* _YOUR INSTRUCTIONS_: Only the lines from the one containing "Write a Blender" down to the one containing "COL = S.collection" should be printed, exactly as they stand, ends included.

Data extracted from a collection:
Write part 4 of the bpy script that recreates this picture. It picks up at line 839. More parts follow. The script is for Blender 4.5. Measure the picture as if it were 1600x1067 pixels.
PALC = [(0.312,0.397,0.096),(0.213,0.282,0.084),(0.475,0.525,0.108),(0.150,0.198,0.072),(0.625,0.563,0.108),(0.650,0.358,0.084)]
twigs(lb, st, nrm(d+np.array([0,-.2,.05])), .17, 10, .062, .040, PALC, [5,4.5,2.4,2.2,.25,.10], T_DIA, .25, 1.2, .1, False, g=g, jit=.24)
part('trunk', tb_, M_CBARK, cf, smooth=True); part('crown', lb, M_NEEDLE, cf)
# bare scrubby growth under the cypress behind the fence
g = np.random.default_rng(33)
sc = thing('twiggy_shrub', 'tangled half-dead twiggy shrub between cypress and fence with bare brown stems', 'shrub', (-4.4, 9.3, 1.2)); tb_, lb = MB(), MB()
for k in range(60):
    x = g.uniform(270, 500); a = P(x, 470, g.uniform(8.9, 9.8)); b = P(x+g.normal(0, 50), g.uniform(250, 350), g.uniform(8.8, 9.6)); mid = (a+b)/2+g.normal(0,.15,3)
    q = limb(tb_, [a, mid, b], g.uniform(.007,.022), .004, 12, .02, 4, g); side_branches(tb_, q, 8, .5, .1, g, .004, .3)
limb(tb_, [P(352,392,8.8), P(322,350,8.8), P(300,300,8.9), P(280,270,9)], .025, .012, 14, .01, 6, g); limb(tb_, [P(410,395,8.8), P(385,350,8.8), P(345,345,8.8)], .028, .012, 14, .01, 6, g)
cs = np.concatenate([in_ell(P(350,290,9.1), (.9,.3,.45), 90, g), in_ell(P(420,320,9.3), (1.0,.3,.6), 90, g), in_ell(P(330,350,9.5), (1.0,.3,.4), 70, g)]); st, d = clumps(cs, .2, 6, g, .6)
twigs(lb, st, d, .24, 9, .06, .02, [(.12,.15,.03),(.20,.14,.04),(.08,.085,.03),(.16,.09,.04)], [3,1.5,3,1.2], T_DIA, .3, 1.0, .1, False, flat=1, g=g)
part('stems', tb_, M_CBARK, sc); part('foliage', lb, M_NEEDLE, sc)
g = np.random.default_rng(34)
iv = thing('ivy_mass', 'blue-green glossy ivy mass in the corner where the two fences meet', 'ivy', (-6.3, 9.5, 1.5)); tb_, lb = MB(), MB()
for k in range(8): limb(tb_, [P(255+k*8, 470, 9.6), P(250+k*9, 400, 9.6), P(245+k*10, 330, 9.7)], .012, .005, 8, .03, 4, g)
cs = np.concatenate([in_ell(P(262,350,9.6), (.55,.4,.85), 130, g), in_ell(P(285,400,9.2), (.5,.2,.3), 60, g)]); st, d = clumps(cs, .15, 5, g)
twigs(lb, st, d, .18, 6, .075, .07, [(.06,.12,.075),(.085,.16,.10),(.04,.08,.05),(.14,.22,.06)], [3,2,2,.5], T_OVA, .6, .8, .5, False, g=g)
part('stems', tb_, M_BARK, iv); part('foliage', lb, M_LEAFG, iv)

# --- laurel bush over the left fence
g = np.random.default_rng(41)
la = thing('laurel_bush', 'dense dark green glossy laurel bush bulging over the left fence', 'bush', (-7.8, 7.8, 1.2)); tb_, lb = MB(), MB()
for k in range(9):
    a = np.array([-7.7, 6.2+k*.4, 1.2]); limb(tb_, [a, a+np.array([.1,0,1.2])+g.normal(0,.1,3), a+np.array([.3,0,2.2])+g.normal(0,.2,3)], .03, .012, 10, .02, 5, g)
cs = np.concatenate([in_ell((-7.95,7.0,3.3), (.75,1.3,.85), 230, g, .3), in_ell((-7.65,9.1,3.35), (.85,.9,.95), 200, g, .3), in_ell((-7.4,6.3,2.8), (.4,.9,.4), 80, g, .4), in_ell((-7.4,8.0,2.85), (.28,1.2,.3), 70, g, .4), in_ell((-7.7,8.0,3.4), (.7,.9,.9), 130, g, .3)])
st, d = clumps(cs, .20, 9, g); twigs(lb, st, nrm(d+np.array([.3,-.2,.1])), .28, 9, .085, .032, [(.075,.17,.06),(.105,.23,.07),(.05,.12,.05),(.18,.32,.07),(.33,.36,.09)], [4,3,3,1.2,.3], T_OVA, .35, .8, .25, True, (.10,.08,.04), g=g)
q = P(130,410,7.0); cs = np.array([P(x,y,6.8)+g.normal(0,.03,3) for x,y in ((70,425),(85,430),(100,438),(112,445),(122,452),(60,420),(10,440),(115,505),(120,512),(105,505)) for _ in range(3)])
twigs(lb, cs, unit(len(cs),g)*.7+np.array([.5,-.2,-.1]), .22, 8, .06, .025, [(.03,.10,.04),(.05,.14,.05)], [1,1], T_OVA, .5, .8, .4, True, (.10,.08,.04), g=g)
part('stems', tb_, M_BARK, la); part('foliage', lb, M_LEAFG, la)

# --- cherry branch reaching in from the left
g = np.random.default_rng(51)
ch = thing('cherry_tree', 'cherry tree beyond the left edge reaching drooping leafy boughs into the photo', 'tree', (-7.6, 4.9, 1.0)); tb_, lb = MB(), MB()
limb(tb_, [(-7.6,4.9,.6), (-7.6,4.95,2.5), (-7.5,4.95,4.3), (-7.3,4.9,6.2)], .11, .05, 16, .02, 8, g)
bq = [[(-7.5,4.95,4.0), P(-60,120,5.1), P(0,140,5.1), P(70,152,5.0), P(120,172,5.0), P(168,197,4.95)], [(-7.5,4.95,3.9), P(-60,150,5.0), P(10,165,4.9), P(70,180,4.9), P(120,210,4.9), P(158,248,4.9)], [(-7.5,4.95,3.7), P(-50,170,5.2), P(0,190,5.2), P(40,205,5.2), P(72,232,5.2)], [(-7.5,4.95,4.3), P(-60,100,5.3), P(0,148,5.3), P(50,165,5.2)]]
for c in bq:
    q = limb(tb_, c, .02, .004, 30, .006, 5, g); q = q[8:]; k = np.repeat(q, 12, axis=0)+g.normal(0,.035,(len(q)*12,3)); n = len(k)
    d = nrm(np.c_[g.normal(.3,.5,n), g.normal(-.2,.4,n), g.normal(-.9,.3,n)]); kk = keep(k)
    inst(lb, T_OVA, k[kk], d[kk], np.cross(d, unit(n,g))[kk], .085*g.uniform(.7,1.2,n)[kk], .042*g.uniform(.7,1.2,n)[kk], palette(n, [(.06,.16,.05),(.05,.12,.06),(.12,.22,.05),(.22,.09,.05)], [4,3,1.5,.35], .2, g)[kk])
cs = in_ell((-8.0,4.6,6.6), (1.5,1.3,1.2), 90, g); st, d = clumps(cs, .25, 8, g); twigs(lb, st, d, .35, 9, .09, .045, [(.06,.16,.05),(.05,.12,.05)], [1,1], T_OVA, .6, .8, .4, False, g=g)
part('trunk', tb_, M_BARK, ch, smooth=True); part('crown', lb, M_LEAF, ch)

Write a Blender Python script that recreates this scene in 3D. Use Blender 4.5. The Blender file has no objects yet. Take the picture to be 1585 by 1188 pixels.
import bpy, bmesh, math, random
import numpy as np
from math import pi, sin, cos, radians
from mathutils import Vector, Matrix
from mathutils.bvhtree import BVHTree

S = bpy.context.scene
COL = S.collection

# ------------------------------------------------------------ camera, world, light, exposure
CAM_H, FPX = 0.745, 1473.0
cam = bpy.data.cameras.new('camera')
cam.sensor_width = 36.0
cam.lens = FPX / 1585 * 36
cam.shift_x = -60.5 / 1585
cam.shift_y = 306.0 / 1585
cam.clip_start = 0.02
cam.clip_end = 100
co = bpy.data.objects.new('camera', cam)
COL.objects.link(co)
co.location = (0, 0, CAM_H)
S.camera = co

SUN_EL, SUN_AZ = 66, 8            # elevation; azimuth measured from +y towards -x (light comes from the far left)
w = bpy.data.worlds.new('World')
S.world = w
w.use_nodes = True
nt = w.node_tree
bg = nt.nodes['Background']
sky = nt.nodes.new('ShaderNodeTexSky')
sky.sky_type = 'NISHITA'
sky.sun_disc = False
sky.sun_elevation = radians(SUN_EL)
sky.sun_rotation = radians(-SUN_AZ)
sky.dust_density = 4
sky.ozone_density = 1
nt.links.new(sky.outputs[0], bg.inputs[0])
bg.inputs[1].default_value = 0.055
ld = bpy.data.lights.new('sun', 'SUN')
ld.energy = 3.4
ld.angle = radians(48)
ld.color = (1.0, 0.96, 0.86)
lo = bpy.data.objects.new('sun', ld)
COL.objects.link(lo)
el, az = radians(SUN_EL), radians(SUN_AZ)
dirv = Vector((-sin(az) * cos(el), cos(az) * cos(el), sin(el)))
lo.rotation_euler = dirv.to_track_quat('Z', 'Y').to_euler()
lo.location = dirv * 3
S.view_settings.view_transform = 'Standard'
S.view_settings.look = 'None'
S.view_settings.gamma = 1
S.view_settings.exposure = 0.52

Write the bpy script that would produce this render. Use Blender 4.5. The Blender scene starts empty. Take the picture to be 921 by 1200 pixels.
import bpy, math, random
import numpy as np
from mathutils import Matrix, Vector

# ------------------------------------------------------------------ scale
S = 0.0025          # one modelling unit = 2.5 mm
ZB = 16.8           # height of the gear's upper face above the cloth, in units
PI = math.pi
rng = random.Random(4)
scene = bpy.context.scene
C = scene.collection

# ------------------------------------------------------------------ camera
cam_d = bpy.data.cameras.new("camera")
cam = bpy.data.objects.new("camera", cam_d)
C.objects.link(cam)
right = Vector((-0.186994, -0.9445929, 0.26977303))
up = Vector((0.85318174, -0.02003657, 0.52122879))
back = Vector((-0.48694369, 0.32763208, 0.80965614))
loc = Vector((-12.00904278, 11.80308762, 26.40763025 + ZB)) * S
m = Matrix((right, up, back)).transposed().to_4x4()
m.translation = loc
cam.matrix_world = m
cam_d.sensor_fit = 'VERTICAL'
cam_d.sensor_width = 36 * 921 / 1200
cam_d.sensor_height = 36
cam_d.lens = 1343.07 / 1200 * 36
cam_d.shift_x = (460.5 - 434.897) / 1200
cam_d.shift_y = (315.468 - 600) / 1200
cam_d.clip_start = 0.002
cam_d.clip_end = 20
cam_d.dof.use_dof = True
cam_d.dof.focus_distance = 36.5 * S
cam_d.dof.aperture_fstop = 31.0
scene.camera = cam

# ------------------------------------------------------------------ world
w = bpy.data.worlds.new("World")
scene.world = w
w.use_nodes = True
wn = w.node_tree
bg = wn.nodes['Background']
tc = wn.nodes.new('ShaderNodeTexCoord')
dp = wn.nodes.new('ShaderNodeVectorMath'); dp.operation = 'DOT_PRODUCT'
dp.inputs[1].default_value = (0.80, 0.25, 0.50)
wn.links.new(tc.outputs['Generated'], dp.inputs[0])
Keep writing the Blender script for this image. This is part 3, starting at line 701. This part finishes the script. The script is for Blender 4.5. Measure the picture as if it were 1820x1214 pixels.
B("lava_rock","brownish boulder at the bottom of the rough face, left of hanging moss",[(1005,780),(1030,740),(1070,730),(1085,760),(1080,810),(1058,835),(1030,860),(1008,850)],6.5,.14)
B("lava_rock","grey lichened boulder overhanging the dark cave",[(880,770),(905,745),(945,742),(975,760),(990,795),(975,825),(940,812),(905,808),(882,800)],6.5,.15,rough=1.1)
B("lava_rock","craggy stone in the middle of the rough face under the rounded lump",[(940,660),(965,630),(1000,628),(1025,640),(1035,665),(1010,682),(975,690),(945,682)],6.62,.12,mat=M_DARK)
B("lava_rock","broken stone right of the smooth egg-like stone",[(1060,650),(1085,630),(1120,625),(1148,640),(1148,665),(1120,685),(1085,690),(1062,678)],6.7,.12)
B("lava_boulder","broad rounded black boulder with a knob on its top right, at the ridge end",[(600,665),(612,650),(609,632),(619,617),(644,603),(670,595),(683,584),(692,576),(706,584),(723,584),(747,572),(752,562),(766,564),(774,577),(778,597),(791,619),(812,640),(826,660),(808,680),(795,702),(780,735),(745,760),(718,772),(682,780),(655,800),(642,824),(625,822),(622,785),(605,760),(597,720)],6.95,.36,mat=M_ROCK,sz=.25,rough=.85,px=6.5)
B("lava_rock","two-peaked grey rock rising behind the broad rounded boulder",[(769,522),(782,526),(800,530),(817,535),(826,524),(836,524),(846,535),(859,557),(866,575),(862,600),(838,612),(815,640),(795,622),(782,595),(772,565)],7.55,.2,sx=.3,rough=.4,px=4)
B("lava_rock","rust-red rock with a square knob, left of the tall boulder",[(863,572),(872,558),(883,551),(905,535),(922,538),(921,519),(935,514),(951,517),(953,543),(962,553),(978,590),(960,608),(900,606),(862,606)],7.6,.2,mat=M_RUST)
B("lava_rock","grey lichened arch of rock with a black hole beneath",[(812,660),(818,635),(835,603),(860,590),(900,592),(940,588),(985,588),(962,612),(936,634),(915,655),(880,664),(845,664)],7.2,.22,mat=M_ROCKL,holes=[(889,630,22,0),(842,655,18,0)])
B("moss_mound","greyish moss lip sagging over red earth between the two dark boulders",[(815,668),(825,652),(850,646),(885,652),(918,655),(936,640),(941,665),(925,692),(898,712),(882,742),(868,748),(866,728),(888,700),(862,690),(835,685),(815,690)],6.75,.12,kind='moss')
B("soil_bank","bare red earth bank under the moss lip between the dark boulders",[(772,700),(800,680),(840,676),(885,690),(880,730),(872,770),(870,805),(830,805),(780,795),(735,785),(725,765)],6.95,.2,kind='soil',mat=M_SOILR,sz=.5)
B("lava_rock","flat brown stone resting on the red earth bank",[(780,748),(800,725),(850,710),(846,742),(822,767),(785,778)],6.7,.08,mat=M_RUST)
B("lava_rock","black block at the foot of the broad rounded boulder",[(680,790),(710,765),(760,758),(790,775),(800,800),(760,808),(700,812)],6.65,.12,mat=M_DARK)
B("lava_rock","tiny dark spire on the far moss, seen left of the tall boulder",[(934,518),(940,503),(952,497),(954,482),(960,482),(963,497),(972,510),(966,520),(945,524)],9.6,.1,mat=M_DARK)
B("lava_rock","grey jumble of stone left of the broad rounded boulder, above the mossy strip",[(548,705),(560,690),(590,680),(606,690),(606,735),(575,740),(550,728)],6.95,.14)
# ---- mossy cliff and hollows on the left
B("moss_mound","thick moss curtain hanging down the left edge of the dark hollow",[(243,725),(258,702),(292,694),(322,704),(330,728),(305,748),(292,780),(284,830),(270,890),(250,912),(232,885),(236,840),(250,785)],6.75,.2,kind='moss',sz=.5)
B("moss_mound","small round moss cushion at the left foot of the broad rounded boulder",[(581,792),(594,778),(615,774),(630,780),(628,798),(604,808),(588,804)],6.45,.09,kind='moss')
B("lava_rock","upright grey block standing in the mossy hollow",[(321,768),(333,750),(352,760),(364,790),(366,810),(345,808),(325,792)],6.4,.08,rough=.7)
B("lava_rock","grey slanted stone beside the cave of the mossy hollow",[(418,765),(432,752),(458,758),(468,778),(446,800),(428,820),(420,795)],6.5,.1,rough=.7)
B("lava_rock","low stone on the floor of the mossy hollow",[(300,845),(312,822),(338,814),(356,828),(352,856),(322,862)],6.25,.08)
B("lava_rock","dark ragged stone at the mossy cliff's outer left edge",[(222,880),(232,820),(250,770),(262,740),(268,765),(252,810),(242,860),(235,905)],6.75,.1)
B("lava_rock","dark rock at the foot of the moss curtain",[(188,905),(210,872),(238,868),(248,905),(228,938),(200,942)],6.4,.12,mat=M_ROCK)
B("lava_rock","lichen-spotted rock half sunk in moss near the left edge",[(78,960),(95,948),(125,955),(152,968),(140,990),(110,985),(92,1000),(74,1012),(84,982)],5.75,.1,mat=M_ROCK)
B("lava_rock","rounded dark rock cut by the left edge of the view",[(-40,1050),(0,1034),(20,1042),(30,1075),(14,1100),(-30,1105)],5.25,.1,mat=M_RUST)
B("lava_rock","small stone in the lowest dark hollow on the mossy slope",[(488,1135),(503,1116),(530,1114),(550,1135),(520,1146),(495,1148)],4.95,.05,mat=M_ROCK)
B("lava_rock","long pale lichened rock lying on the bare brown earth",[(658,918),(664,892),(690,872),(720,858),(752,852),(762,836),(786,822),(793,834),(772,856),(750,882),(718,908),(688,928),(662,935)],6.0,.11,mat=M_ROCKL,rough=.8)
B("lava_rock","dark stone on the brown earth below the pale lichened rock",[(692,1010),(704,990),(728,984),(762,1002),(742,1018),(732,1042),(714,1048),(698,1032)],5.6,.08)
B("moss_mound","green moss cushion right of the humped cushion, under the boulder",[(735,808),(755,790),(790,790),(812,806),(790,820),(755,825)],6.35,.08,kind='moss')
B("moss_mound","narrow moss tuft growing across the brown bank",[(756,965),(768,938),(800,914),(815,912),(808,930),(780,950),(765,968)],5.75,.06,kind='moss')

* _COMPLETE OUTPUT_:
Write a Blender Python script that recreates this scene in 3D. Use Blender 4.5. The Blender file has no objects yet. Take the picture to be 1585 by 1188 pixels.
import bpy, bmesh, math, random
import numpy as np
from math import pi, sin, cos, radians
from mathutils import Vector, Matrix
from mathutils.bvhtree import BVHTree

S = bpy.context.scene
COL = S.collection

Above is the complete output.